-- Begin INFORMATION SHOWN --

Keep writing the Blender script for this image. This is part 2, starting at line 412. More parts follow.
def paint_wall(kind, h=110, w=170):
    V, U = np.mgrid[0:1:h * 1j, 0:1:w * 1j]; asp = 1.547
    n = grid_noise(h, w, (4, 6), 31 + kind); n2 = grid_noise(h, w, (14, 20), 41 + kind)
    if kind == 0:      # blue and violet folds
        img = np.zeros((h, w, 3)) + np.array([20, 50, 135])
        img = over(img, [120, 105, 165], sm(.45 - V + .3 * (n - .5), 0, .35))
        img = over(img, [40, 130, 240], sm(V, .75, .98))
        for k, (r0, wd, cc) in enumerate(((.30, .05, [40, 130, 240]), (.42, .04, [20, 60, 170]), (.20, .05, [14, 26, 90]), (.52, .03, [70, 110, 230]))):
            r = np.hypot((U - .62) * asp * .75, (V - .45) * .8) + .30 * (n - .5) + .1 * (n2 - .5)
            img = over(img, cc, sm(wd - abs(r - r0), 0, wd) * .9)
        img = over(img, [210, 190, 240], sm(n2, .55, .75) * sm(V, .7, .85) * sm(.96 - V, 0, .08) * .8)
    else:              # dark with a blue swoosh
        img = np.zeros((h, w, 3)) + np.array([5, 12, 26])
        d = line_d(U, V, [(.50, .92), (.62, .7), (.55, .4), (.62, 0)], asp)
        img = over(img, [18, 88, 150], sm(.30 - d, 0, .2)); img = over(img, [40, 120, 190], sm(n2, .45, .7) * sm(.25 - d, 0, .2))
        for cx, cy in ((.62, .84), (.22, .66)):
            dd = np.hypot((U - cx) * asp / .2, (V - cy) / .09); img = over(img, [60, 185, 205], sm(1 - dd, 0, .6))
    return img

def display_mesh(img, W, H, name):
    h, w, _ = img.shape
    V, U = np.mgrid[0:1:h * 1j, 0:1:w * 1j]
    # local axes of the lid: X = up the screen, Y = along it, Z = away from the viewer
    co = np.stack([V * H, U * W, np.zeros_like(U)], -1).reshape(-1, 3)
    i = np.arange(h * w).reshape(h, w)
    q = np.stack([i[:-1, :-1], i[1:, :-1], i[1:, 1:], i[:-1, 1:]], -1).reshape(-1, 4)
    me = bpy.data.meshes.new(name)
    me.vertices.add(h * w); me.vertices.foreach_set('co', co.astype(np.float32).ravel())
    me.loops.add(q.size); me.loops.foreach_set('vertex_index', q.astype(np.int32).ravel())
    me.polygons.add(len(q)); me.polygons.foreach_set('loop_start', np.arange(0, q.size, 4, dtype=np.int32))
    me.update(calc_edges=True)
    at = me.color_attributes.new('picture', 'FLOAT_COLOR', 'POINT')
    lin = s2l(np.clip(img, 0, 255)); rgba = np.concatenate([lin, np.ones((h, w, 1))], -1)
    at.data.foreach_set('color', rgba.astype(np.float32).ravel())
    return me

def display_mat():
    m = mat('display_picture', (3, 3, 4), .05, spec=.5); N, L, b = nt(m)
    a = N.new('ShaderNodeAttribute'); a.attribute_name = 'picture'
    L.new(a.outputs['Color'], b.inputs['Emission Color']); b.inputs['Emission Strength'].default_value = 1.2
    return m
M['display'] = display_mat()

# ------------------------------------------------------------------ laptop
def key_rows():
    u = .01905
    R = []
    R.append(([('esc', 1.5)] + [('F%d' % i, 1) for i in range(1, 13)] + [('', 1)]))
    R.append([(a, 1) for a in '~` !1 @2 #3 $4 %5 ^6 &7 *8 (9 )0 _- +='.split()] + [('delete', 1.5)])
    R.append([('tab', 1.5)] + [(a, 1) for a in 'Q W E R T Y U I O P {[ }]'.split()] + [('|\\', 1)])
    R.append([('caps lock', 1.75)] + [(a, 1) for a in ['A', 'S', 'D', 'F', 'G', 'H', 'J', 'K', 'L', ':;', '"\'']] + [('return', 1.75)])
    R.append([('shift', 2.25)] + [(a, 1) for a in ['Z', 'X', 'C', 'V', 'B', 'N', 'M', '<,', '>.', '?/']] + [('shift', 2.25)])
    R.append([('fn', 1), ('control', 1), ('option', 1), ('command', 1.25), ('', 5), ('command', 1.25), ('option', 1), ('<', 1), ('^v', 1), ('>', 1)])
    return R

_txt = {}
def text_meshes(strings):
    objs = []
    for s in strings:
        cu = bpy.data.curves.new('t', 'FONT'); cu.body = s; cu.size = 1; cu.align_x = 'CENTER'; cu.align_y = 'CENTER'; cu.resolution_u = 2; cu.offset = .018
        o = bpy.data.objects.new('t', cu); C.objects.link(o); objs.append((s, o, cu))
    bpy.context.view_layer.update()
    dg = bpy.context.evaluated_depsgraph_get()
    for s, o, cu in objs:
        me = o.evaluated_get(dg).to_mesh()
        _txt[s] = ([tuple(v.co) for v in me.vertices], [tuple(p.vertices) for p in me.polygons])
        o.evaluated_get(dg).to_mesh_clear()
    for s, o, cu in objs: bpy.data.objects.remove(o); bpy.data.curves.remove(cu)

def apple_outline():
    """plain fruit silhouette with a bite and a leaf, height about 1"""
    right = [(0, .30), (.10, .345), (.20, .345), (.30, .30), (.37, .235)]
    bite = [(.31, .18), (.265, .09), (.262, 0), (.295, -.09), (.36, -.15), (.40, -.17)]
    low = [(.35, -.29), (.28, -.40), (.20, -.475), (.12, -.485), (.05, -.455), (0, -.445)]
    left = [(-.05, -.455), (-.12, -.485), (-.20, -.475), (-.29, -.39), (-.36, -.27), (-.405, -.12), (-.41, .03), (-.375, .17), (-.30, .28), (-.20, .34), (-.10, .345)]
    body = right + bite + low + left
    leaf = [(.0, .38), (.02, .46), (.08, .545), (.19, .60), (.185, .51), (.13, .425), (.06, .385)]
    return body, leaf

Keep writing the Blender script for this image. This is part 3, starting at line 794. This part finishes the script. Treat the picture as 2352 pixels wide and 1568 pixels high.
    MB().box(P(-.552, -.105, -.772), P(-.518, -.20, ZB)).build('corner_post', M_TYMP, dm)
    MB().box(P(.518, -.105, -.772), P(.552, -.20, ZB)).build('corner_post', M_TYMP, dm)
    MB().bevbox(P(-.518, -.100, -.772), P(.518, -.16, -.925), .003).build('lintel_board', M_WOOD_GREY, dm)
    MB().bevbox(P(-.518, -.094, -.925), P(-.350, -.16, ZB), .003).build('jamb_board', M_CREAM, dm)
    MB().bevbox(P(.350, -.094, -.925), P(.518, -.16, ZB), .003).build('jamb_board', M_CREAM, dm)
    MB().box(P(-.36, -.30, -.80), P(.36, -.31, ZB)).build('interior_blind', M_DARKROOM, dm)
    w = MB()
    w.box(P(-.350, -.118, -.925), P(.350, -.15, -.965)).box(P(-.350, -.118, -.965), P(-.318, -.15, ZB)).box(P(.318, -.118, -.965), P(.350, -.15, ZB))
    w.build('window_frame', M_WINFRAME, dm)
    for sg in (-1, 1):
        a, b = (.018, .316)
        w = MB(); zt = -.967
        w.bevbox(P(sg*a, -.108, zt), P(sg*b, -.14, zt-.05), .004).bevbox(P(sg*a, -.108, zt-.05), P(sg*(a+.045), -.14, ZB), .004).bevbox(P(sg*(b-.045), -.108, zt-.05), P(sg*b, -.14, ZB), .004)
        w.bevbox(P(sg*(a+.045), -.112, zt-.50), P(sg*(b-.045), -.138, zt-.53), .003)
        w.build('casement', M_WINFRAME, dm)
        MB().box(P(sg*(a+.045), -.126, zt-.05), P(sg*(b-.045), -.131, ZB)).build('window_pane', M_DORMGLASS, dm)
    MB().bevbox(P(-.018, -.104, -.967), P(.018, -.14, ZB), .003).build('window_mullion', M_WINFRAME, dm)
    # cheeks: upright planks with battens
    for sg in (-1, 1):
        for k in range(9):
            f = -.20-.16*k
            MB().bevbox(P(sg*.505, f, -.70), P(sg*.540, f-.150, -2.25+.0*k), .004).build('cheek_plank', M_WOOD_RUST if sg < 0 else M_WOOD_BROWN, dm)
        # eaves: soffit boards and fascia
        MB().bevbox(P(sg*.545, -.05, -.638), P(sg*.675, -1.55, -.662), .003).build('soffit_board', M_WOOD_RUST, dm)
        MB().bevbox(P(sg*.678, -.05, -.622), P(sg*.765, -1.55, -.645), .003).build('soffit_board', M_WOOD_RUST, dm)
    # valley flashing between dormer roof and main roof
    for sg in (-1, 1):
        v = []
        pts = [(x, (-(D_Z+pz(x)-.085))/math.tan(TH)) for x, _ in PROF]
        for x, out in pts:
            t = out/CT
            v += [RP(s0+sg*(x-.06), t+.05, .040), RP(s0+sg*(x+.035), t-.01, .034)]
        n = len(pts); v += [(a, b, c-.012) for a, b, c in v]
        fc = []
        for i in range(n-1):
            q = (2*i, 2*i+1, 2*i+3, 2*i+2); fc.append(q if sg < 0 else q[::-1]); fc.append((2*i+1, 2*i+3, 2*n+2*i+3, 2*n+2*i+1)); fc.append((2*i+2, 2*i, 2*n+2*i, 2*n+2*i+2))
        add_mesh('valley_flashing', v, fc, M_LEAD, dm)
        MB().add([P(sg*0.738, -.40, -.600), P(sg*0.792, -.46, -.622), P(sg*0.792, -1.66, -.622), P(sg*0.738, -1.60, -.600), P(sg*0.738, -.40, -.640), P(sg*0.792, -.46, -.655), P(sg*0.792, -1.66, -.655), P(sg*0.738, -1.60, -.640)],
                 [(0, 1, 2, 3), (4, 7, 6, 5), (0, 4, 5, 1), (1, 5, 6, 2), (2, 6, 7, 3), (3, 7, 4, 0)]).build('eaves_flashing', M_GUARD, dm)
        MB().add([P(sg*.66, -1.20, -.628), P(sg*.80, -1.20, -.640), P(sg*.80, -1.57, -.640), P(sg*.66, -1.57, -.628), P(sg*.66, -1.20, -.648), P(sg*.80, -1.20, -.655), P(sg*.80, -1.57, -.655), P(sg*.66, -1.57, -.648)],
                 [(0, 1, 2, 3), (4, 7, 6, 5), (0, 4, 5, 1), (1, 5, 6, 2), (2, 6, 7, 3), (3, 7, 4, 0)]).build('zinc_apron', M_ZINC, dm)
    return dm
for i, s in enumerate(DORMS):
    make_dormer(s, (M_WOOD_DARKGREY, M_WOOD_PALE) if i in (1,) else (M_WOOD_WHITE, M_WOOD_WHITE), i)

-- End INFORMATION SHOWN --

:: WHAT THE EXERCISE ASKS ::
Find out how many lines in the listing contain the string "image". Give the number alone.

:: WRITTEN ANSWER ::
2